My entire life I have ridden NYC Public transportation. When I was a kid and teenager mostly the bus because the subways were still kinda dangerous, and since then the subway. I don't remember being taught to offer my seat to the elderly, the pregnant, and moms with young infants but it is an ingrained trait of mine. I also stop to help women struggling to carry strollers up and down the subway stairs. Gerald independently of me, has the same feeling. Coming off a train, we once both reached down and offered a woman help with her stroller at the same instant which made all three of us laugh. As I was 6 weeks pregnant at the time, Gerald won the brief struggle to help the mom up the stairs.
Until a year and a half ago, I had no personal experience being pregnant or being a new mom. Now I do - and what I have found out is that the people living in New York City seem to have forgotten how to take a moment to help someone.
Being pregnant gets tiring very quickly. There are a lot of wonderful things happening to your body. My hair and nails grew really fast, and I had that "pregnancy glow" people talk about and I totally dodged the morning sickness thing. But after about month 4, the whole standing and walking around thing started to get really tiring. I made a joke to a co-worker during this time: That the answer to the question: "So you want to sit down?" was always going to be yes.
At the time I was living in Jersey City with Gerald and commuting five days a week to my job in Midtown. This involved a twenty minute ride on the PATH train which is sparkling clean and puts the NYC MTA to shame, (and ironically, costs less to ride), a brief walk, and then the B or D uptown to Rockefeller Center.
I naively assumed that because I always offered my seat to pregnant women that I would be offered one on every ride. Some sort of karmic payback. Now I understand that there is a window of time in a pregnancy where people aren't sure you are pregnant and don't want to offend you but from month five to delivery I looked really, really pregnant.
Riding the 2 trains for the four months I was visibly pregnant, on 20 train rides per week, I can count on both hands and feet the number of times I was offered a seat. That, my friends is appalling. Now there were plenty of times where a seat was available. But there were many more times on crowded trains where I stood for the duration.
The people who offered me a seat those times were most often Latino women, then Latino men and once and male Irish tourist who actually said something to the train car at large when no one would stand up and offer me a seat.
I was uncomfortable asking for a seat but after a while with my swollen feet barking up at me I would try to catch someone's eye. The one's who most quickly averted their gaze were the well-heeled men and women in power suits reading the Wall Street Journal or the Financial Times on their way to their banking or finance jobs.

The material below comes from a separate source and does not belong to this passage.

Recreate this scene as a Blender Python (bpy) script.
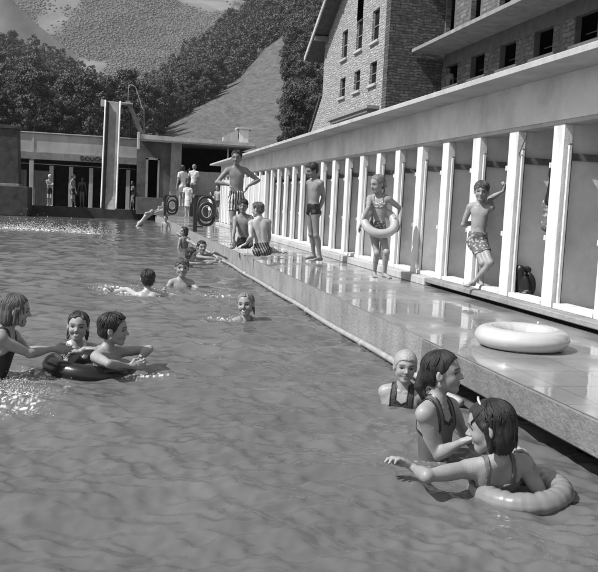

One time I rode a car that wasn't that crowded but had no seats available. I was standing next to a man that had to be a 100 years old. We were the two standing and no one stood up for either one of us.
I want to know when New Yorkers stopped looking each other in the eye. When I was a kid here I knew all the store owners and all my neighbors. Now it seems like no one is here to stay and they would rather step on you than hold out a hand. Everybody is so busy trying to "make it" here they don't have time to talk or even look at anyone else.
One positive is that now when I ride the train with my impossibly cute gurgling baby, her smile seems to crack the composure of even the most hardened subway rider. I have had some great conversations with strangers on the train thanks to my little Clara.
1 comment:
I heartily agree! I had the same experience and ended up asking for a seat many, many times toward the end when my ankles were so swollen they looked like tree trunks. I feel like people now have the luxury of putting their earbuds in, reading their iPads or phones and ignoring everyone else to notice if someone needs help on the subways. Sad.